Say if process A ( index 3 ), runs the MAX function and adds 1 ( say 2 ), but gets context switched at that point... in this case, the value for process A is still 0, eventhough it has computed its ticket..
Now process B ( index 5 ), comes in.. calculates the max function and gets a value equal to or greater than process A ( say 2 )
without the choosing check, the process B can now go into the critical section, since process A's ticket is still not set to its value of 2.
But unfortunately B is again context switched when it is inside the critical section. and A now gets the CPU. Now A finally gets assigned its ticket of 2, it runs through the loop and finds that only B has a token of 2, but B's index (5) is still higher than A's ( 3 ), so A also now enters the critical section. Which breaks mutual exclusion.

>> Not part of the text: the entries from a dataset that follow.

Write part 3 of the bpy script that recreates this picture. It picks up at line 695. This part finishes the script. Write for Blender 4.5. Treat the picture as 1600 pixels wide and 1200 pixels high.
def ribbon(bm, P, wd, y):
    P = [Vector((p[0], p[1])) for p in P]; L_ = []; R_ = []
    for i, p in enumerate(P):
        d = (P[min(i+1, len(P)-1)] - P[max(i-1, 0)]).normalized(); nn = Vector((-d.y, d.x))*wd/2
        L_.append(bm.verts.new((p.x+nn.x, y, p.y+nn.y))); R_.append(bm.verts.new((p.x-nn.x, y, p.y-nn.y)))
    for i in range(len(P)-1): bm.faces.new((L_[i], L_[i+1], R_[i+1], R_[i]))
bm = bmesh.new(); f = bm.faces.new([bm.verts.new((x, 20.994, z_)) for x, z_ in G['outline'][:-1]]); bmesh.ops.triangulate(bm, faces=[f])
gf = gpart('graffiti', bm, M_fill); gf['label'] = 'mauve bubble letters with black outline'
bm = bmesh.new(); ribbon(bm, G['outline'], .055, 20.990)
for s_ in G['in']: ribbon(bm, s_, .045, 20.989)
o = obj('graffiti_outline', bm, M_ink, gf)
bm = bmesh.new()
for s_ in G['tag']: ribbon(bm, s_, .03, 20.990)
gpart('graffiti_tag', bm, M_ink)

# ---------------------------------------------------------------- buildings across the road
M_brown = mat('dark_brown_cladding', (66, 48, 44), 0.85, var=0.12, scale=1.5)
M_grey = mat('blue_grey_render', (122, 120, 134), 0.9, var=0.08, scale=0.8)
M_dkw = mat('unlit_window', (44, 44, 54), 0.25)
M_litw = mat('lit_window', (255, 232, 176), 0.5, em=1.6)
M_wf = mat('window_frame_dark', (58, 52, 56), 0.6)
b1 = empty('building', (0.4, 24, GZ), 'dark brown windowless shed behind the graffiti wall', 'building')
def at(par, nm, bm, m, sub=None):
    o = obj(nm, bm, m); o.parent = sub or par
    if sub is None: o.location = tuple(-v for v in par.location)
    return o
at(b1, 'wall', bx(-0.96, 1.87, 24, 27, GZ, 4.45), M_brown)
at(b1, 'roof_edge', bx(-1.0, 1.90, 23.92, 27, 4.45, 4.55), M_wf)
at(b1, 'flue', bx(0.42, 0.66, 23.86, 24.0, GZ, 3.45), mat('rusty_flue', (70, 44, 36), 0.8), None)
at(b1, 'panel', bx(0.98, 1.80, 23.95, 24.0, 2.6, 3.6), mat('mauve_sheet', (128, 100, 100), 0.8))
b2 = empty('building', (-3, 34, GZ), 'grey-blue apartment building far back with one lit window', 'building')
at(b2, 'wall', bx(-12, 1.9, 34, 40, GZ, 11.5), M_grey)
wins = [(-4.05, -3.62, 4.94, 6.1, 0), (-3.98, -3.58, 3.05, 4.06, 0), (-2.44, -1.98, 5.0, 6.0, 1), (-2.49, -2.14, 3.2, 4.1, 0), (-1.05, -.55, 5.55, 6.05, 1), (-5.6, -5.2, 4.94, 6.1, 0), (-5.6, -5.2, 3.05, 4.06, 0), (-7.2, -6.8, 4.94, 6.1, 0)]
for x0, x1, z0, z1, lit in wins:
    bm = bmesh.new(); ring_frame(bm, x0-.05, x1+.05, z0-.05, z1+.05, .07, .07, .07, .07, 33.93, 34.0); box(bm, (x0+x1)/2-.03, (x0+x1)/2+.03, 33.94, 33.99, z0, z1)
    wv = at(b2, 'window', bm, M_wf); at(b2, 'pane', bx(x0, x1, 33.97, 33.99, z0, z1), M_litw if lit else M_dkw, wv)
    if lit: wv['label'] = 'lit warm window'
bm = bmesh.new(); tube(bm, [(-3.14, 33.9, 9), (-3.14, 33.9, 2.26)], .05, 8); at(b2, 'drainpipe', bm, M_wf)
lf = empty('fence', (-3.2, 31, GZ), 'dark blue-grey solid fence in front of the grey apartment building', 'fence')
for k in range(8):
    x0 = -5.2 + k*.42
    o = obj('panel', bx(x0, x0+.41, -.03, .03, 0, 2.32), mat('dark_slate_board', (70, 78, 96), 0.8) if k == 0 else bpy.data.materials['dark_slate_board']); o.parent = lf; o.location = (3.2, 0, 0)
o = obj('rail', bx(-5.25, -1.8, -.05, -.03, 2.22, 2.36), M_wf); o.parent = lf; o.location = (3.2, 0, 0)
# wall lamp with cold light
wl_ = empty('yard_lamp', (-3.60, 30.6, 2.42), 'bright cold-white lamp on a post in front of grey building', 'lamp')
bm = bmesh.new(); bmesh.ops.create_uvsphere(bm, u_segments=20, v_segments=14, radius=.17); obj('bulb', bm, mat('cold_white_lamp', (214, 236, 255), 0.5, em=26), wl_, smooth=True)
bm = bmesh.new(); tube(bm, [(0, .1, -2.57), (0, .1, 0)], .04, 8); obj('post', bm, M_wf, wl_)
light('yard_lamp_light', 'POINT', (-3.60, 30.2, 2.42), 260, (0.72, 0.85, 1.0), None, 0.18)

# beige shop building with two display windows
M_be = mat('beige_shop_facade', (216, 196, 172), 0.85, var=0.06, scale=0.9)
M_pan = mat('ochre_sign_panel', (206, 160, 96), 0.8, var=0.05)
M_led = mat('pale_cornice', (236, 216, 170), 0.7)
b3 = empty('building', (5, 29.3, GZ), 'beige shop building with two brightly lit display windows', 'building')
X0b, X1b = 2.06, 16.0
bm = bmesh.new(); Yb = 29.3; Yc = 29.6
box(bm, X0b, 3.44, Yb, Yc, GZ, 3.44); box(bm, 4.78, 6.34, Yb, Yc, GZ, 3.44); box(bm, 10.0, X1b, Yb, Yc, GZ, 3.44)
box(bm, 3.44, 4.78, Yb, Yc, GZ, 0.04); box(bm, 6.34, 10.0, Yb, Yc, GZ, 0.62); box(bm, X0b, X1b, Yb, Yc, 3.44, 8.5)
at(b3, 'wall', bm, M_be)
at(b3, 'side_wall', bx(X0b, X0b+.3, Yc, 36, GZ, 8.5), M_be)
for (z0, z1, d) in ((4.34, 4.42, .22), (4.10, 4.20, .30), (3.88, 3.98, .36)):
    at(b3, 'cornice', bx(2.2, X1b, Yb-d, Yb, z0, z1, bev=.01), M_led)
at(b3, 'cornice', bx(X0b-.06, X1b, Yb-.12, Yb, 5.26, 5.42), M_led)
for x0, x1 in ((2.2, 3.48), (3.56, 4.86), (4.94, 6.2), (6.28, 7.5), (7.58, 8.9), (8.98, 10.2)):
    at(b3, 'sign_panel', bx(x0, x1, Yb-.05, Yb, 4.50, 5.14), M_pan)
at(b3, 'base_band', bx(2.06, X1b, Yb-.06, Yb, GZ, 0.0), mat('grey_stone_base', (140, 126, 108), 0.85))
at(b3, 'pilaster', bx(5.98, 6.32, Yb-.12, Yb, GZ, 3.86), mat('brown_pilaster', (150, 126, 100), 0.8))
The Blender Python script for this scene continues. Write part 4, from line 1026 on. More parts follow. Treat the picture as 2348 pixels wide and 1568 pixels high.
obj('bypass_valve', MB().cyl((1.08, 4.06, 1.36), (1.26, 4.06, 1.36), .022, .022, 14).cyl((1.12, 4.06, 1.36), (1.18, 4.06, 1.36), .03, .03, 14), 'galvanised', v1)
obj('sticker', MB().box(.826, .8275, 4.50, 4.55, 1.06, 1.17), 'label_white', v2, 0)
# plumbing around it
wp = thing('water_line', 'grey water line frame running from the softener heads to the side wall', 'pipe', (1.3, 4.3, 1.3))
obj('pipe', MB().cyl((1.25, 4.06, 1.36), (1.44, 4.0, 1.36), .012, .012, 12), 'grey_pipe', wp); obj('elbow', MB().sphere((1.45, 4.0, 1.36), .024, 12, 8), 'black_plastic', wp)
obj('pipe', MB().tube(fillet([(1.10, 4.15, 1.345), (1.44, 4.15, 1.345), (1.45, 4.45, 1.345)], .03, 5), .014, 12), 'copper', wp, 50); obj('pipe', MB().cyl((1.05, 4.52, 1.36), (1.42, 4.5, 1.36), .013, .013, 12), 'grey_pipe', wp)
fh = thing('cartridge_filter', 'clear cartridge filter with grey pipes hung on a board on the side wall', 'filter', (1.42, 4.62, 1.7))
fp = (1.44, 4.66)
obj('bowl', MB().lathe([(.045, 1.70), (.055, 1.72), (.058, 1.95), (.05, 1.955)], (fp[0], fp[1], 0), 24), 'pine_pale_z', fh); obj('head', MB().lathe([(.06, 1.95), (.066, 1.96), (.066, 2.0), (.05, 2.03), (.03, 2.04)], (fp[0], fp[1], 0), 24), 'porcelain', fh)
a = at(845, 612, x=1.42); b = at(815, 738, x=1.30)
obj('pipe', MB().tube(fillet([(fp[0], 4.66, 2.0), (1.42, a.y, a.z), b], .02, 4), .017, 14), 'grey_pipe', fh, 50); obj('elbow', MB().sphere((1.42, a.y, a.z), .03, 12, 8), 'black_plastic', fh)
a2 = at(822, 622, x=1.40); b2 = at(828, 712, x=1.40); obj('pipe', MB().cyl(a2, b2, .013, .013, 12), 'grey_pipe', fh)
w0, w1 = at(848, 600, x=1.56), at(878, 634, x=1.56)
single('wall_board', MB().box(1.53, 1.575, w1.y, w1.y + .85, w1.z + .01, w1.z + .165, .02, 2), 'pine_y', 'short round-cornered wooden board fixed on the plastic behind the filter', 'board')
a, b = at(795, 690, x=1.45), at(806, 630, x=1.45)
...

Now with the choosing check, if the same situation happens.. B would get stuck at the choosing loop, because A has not turned it off. So until A gets assigned the ticket with index 2, B cant proceed to the next loop where it gets entry into the critical section.
At around 15:18, if any process dies after setting choosing[i] = True, it will block all other processes from entering the critical section, isn't this a problem?
thanx a lot
why is P1 0?
yeaaaaaaaah why o--O?????
p1 doesn't enter the critical section. p2 also can be set to 0 if you like. 0 just mean the process doesn't participate in the competition
All the processes which don't wanna access their critical sections receive 0 as their values in this algorithm :)
becoz p1 does not want to execute critical section. So it does not need to execute the entry section.
Since numbering in a C like array starts from 0 why the processes are numbered from 1 to 5 in your example? Should be P0, ...P4
Sometimes I can't understand what you say :/
Platwn Ace essentially everything lol
Why are these videos always made by indians?
because these videos come under a free course provided by government of India. Guys who are giving lectures are from IITs.
because india is world's teacher in every field .
@@vineetrathee2070 Yes, India can't educate it's own people on birth control, but alright.
sir, please explain base on the code, not the idea of the algorithm!!!